La variación del índice de precios al consumidor (IPC) en los meses de abril y mayo fue muy pronunciada. En esos dos meses, el IPC aumentó un 1,67% (acumulado), llevando el total de este año a un 3,75%, prácticamente dentro de las metas de inflación del Banco Central para todo el año, ubicadas en un rango de entre un 3% y un 5%, con una media del 4% anual.
Eso plantea una pregunta fundamental: ¿cambiará el Central sus metas para no incumplirlas o, más bien, modificará sus políticas económicas para poderlas cumplir? Es una disyuntiva con un mar de fondo. Antes de responder, desde nuestro punto de vista, lo que conviene más a los intereses del país, vamos a analizar brevemente las causas de la inflación en la coyuntura actual, las posibles soluciones y el significado de las metas de inflación incluidas en el Programa Macroeconómico del Banco Central.
En los últimos cuatro años, la inflación ha sido relativamente baja. En el 2013, apenas llegó a un 3,7% (medida por las variaciones en el IPC). Ese resultado se debe a la conjunción de varios factores, tres de los cuales merecen destacarse: sanas políticas monetarias, capacidad productiva ociosa y nula devaluación. Algunos de esos factores, sin embargo, han comenzado a variar. El índice subyacente de inflación, que mide más apropiadamente los movimientos de la demanda agregada, en los primeros cinco meses de este año supera los registrados en los mismos meses el año anterior, lo cual debe ser interpretado como una señal de alerta para el Banco Central.
La devaluación es otro de los factores que ha cambiado. En los meses anteriores se ubicó en alrededor del 10% y los precios al consumidor sufrieron el impacto del incremento en los precios de origen externo, incluyendo los del petróleo. Ese impacto suele catalogarse como un choque de origen foráneo, que normalmente se traslada con rapidez a los demás bienes y servicios en el mercado local, pero que, en buena teoría, no puede considerarse como un fenómeno inflacionario típico por exceso de demanda agregada, como el que se produce cuando la política monetaria es de carácter expansivo. Ese aspecto de la corrección, en consecuencia, es diferente.
Si el Banco Central permite ajustes más rápidos y definitivos en el tipo de cambio, el impacto inflacionario pasa más rápidamente y los precios al consumidor vuelven a la normalidad en poco tiempo; en cambio, si el ajuste es prolongado –como en la época de las minidevaluaciones– y la política monetaria se vuelve más expansiva para acomodar el impacto de la devaluación en los ingresos de los consumidores, el efecto en la inflación será más prolongado y, posiblemente, más pronunciado.
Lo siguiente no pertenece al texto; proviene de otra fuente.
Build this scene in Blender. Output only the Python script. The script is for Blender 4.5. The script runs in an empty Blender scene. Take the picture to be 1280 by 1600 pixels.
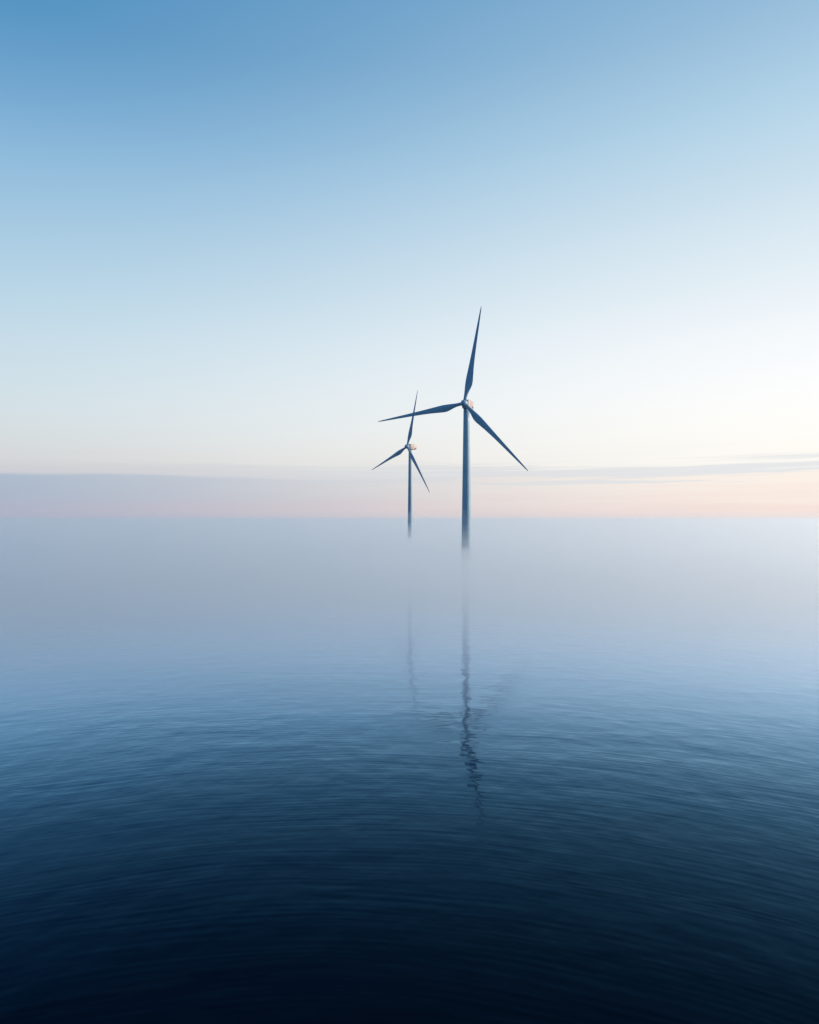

Si los productos transables se vuelven más caros por efectos de la devaluación, entonces los consumidores deberían adquirir menos cantidades de otros bienes no transables para mantener el gasto de consumo final inalterado y, también, la tasa de inflación.
Y aquí es donde entra en juego la programación monetaria del Banco Central. ¿Debe el Banco alterar la programación monetaria por haberse producido un ajuste en el tipo de cambio? La respuesta es “no”. Si el Banco Central cambia sus metas de emisión, liquidez y crédito para consentir una mayor inflación, estaría renunciando al objetivo fundamental contendido en el Art. 2 de su Ley Orgánica, que le manda controlar la inflación como prioridad. Más bien, lo que le corresponde es ajustar sus políticas económicas, particularmente la monetaria y cambiaria, incluyendo las tasas de interés, para asegurar que la meta de inflación se cumplirá, a pesar de las vicisitudes de la moneda nacional frente al dólar.
Permitir una mayor inflación iniciaría un círculo vicioso de no acabar. La mayor inflación interna, comparada con la de los demás países con que comerciamos, es una fuente de apreciación real del colón, injustificada en las circunstancias actuales, y que llamaría a nuevas devaluaciones para mantener el valor real de las exportaciones. Cuanto mayor sea la inflación, mayor tendrá que ser la devaluación en el futuro; una mayor devaluación generará mayor inflación, y así sucesivamente.
El argumento de que la meta original de inflación de un 4% establecida por el Banco Central en su programación monetaria de enero de este año es muy ambiciosa, resulta falaz. Tampoco se debe creer que una mayor inflación permitiría generar mayor crecimiento económico y reducir el desempleo. El propio Banco Central ha dicho en reiteradas ocasiones que su mejor contribución al crecimiento de la producción es mantener una baja inflación. Y nosotros agregamos que contribuiría, además, a mantener el valor real de los salarios y disminuir la pobreza. Por esas y otras razones, no debe modificar sus metas de estabilidad de precios en la próxima revisión del Programa Macroeconómico, a publicarse al final del mes en curso. Debe, más bien, ajustar sus políticas, incluyendo las tasas de interés, para corregir las desviaciones que se han notado no solo en el IPC, sino en el índice subyacente de inflación.